Covers events that took place between January 1, 2008, and December 31, 2008.

  • The constitution guarantees freedom of the press, and the government generally respects it in practice.

  • The media were active and fairly diverse, though there were issues of self-censorship and political or economic pressures placed on journalists.

  • The government of Prime Minister Sali Berisha continued to put selective pressure – including administrative sanctions and verbal attacks – on opposition-oriented media in 2008.

  • In December 2008, the Economy Ministry arbitrarily cancelled a 20-year lease held by the daily Tema for its offices in a state-owned building, exposing the paper to possible eviction. Tema had investigated alleged corruption by government officials, leading Berisha to accuse it of pursuing a political agenda. A car owned by the paper's publisher, Mero Baze, was destroyed by a fire on December 31; Baze claimed the blaze was an arson attack.

  • In September 2008, broadcast regulators imposed a fine of 800,000 lek ($9,700) on television station News 24 for airing an advertisement by a nongovernmental organization (NGO) that derided Berisha's use of public funds to produce progovernment ads. The station was accused of violating a law banning political ads outside campaign periods, though the ad in question aired immediately after a progovernment one.
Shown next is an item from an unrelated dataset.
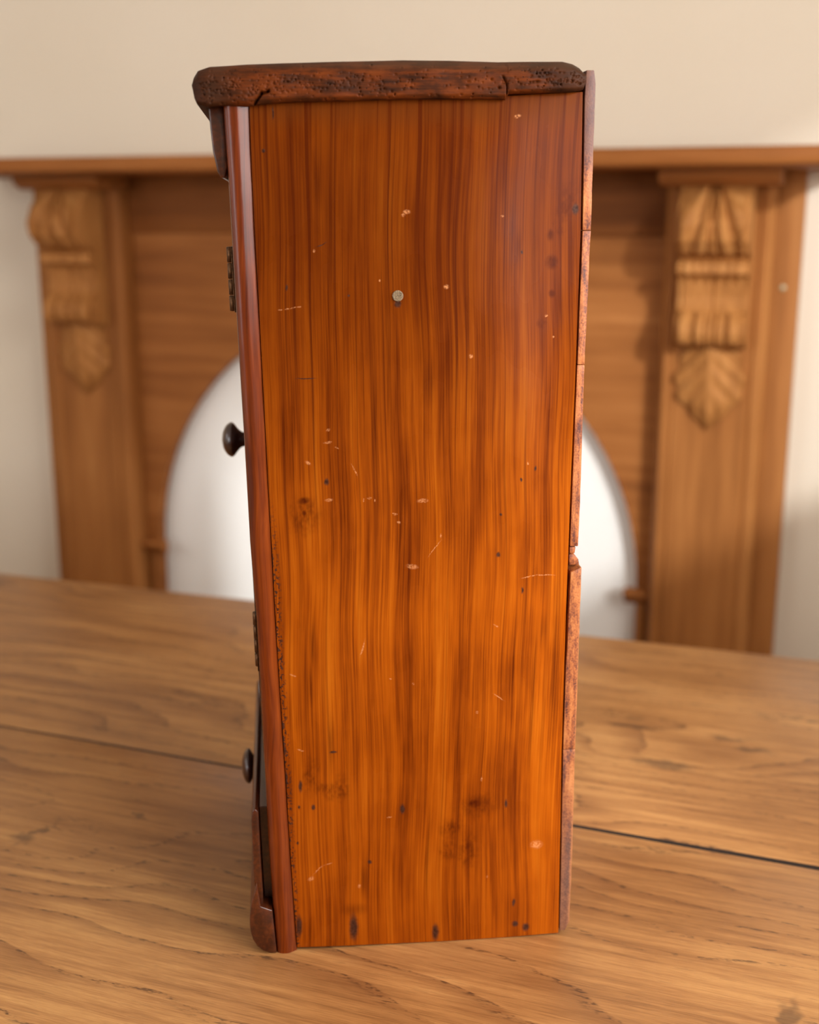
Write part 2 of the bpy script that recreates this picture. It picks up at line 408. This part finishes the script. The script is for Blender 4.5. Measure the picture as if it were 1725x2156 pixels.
def lathe(name, prof, seg=36, axis='x'):
    """(along, radius) pairs turned round a local axis."""
    V, F = [], []
    for (t, r) in prof:
        for k in range(seg):
            a = 2 * math.pi * k / seg
            c, s = r * math.cos(a), r * math.sin(a)
            V.append((t, c, s) if axis == 'x' else (c, s, t))
    for i in range(len(prof) - 1):
        for k in range(seg):
            k2 = (k + 1) % seg
            F.append((i * seg + k, i * seg + k2, (i + 1) * seg + k2, (i + 1) * seg + k))
    F.append(tuple(range(seg - 1, -1, -1)))
    F.append(tuple((len(prof) - 1) * seg + k for k in range(seg)))
    return mesh(name, V, F)

def auto_smooth(o, ang=40):
    me = o.data
    me.polygons.foreach_set('use_smooth', [True] * len(me.polygons))
    bm = bmesh.new(); bm.from_mesh(me)
    for e in bm.edges:
        e.smooth = not (len(e.link_faces) == 2 and e.calc_face_angle(0) > R(ang))
    bm.to_mesh(me); bm.free()
    return o

def thing(name, loc, rz, label, cat):
    e = bpy.data.objects.new(name, None)
    COL.objects.link(e)
    e.empty_display_size = 0.05
    e.location = loc
    e.rotation_euler = (0, 0, rz)
    e['label'] = label
    e['category'] = cat
    return e

def struct(name, me, mat, label=None, parent=None):
    o = link(name, me, mat, parent)
    o['kind'] = 'structure'
    if label:
        o['label'] = label
    return o

def interp(pts, x):
    return float(np.interp(x, [p[0] for p in pts], [p[1] for p in pts]))

# ------------------------------------------------------------------ the room
XL, XR, YB, YF, ZC = -2.3, 1.4, -4.2, 0.09, 2.45
struct('floor', box('floor', XL - .1, XR + .45, YB - .1, YF + .1, -0.05, 0.0), M['floor'], 'brown wooden floor under the table')
struct('ceiling', box('ceiling', XL - .1, XR + .45, YB - .1, YF + .1, ZC, ZC + .05), M['white'], 'white ceiling above the frame')
struct('wall_back', box('wall_back', XL - .1, XR + .1, YF, YF + .1, 0, ZC), M['wall'], 'cream painted wall behind the wooden mantelpiece')

def wall_with_holes(name, a0, a1, holes, label, across='y'):
    """A wall pierced by window openings (lo, hi, z0, z1), sorted along its length."""
    bm = bmesh.new()
    def add(u0, u1, z0, z1):
        if u1 - u0 < 1e-4 or z1 - z0 < 1e-4:
            return
        me = box('t', a0, a1, u0, u1, z0, z1) if across == 'y' else box('t', u0, u1, a0, a1, z0, z1)
        bm.from_mesh(me)
        bpy.data.meshes.remove(me)
    u, end = (YB, YF) if across == 'y' else (XL - .1, XR + .45)
    for (h0, h1, z0, z1) in holes:
        add(u, h0, 0, ZC)
        add(h0, h1, 0, z0)
        add(h0, h1, z1, ZC)
        u = h1
    add(u, end, 0, ZC)
    me = bpy.data.meshes.new(name)
    bm.to_mesh(me); bm.free()
    return struct(name, me, M['wall'], label)

RH = [(-2.95, -0.25, 1.16, 2.00)]
LH = [(-3.2, -1.8, 1.1, 2.38)]
FH = [(-2.05, -0.45, 0.78, 2.12)]  # unseen opening added for the front fill lamp
wall_with_holes('wall_right', XR, XR + .45, RH, 'cream painted wall with a window to the right of the frame')
wall_with_holes('wall_left', XL - .1, XL, LH, 'cream painted wall with a window to the left of the frame')
wall_with_holes('wall_front', YB - .1, YB, FH, 'cream painted wall with a window behind the camera', 'x')
w3 = struct('window_3', box('sill', FH[0][0] - .04, FH[0][1] + .04, YB - .1, YB + .04, FH[0][2] - .03, FH[0][2], .004), M['white'], 'white painted window sill and frame behind the camera')  # window_3 is added trim for the fill lamp opening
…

  • Journalists faced intimidation and assaults from people they covered on at least three occasions in 2008. In one incident in March, an editor with the Balkan Investigative Reporting Network, Besar Likmeta, was allegedly assaulted by lawmaker Tom Doshi, whom he was questioning about a fake law degree. In May, a television reporter was threatened and beaten by a judge and the judge's brother after he attempted to interview them about corruption and organized crime. Also that month, a newspaper editor was forced out of the headquarters of the ruling Democratic Party by party supporters.

  • In addition to public television and radio broadcasters, there are dozens of private television stations, radio stations, and print publications, including at least 30 daily newspapers. Media penetration is limited outside urban areas.

  • There are no government restrictions on the internet, which was accessed by 16 percent of the population in 2008. However, s ome Albanian websites were vandalized or otherwise attacked during the year, apparently by hackers opposed to neighboring Kosovo's declaration of independence in February.